«No será así entre vosotros», respuesta del Señor que, en primer lugar, es una invitación y una apuesta a recuperar lo mejor que hay en los discípulos y así no dejarse derrotar y encerrar por lógicas mundanas que desvían la mirada de lo importante. «No será así entre vosotros» es la voz del Señor que salva a la comunidad de mirarse demasiado a sí misma en lugar de poner la mirada, los recursos, las expectativas y el corazón en lo importante: la misión.
Y así Jesús nos enseña que la conversión, la transformación del corazón y la reforma de la Iglesia siempre es y será en clave misionera, pues supone dejar de ver y velar por los propios intereses para mirar y velar por los intereses del Padre. La conversión de nuestros pecados, de nuestros egoísmos no es ni será nunca un fin en sí misma, sino que apunta principalmente a crecer en fidelidad y disponibilidad para abrazar la misión. Y esto de modo que, a la hora de la verdad, especialmente en los momentos difíciles de nuestros hermanos, estemos bien dispuestos y disponibles para acompañar y recibir a todos y a cada uno, y no nos vayamos convirtiendo en exquisitos expulsivos o por cuestiones de estrechez de miradas o, lo que sería peor, por estar discutiendo y pensando entre nosotros quién será el más importante.
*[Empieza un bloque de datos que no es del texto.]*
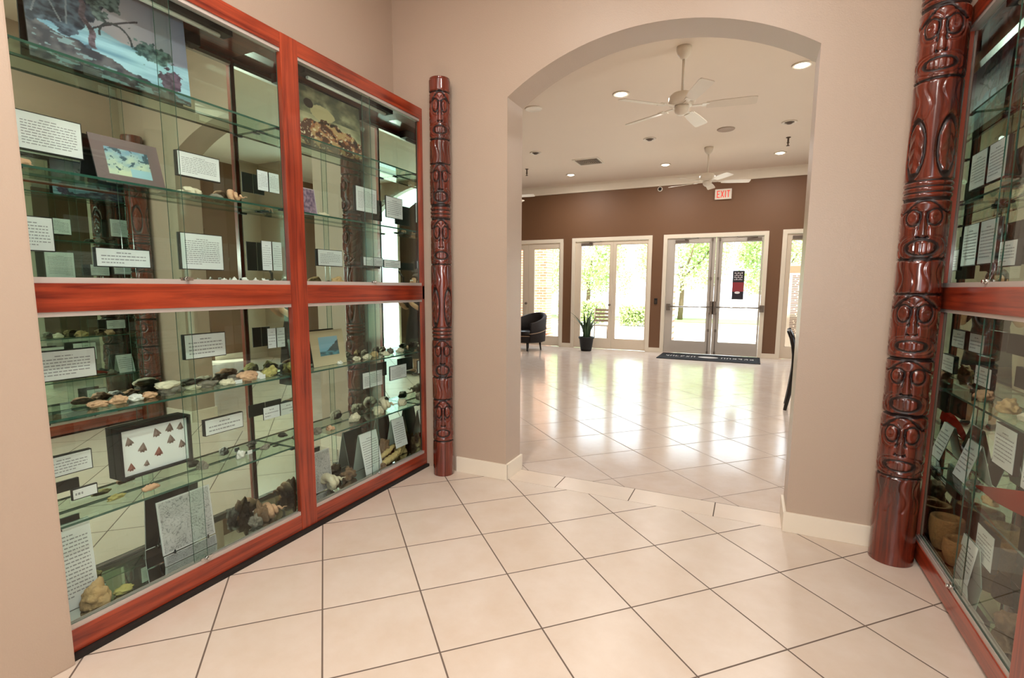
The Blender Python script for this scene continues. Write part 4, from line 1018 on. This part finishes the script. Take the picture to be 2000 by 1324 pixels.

Cuando nos olvidamos de la misión, cuando perdemos de vista el rostro concreto de nuestros hermanos, nuestra vida se clausura en la búsqueda de los propios intereses y seguridades. Así comienza a crecer el resentimiento, la tristeza y la desazón. Poco a poco queda menos espacio para los demás, para la comunidad eclesial, para los pobres, para escuchar la voz del Señor. Así se pierde la alegría, y se termina secando el corazón (cf. Exhort. Ap. Evangelii Gaudium, 2).
«No será así entre vosotros -nos dice el Señor-, […] el que quiera ser primero, sea esclavo de todos» (Mc 10,43-44). Es la bienaventuranza y el magníficat que cada día estamos invitados a entonar. Es la invitación que el Señor nos hace para no olvidarnos que la autoridad en la Iglesia crece en esa capacidad de dignificar, de ungir al otro, para sanar sus heridas y su esperanza tantas veces dañada. Es recordar que estamos aquí porque hemos sido enviados a «evangelizar a los pobres, a proclamar a los cautivos la libertad, y a los ciegos, la vista; a poner en libertad a los oprimidos; a proclamar el año de gracia del Señor» (Lc 4,18-19).
Queridos hermanos Cardenales y neo-Cardenales: Mientras vamos de camino a Jerusalén, el Señor se nos adelanta para recordarnos una y otra vez que la única autoridad creíble es la que nace de ponerse a los pies de los otros para servir a Cristo. Es la que surge de no olvidarse que Jesús, antes de inclinar su cabeza en la cruz, no tuvo miedo ni reparo de inclinarse ante sus discípulos y lavarles los pies. Esa es la mayor condecoración que podemos obtener, la mayor promoción que se nos puede otorgar: servir a Cristo en el pueblo fiel de Dios, en el hambriento, en el olvidado, en el encarcelado, en el enfermo, en el tóxico-dependiente, en el abandonado, en personas concretas con sus historias y esperanzas, con sus ilusiones y desilusiones, sus dolores y heridas. Solo así, la autoridad del pastor tendrá sabor a Evangelio, y no será como «un metal que resuena o un címbalo que aturde» (1 Co 13,1). Ninguno de nosotros debe sentirse "superior" a nadie. Ningunos de nosotros debe mirar a los demás por sobre el hombro, desde arriba. Únicamente nos es lícito mirar a una persona desde arriba hacia abajo, cuando la ayudamos a levantarse.
Quisiera recordar con vosotros parte del testamento espiritual de san Juan XXIII que adelantándose en el camino pudo decir: «Nacido pobre, pero de honrada y humilde familia, estoy particularmente contento de morir pobre, habiendo distribuido según las diversas exigencias de mi vida sencilla y modesta, al servicio de los pobres y de la santa Iglesia que me ha alimentado, cuanto he tenido entre las manos -poca cosa por otra parte- durante los años de mi sacerdocio y de mi episcopado. Aparentes opulencias ocultaron con frecuencia espinas escondidas de dolorosa pobreza y me impidieron dar siempre con largueza lo que hubiera deseado. Doy gracias a Dios por esta gracia de la pobreza de la que hice voto en mi juventud, como sacerdote del Sagrado Corazón, pobreza de espíritu y pobreza real; que me ayudó a no pedir nunca nada, ni puestos, ni dinero, ni favores, nunca, ni para mí ni para mis parientes o amigos» (29 junio 1954).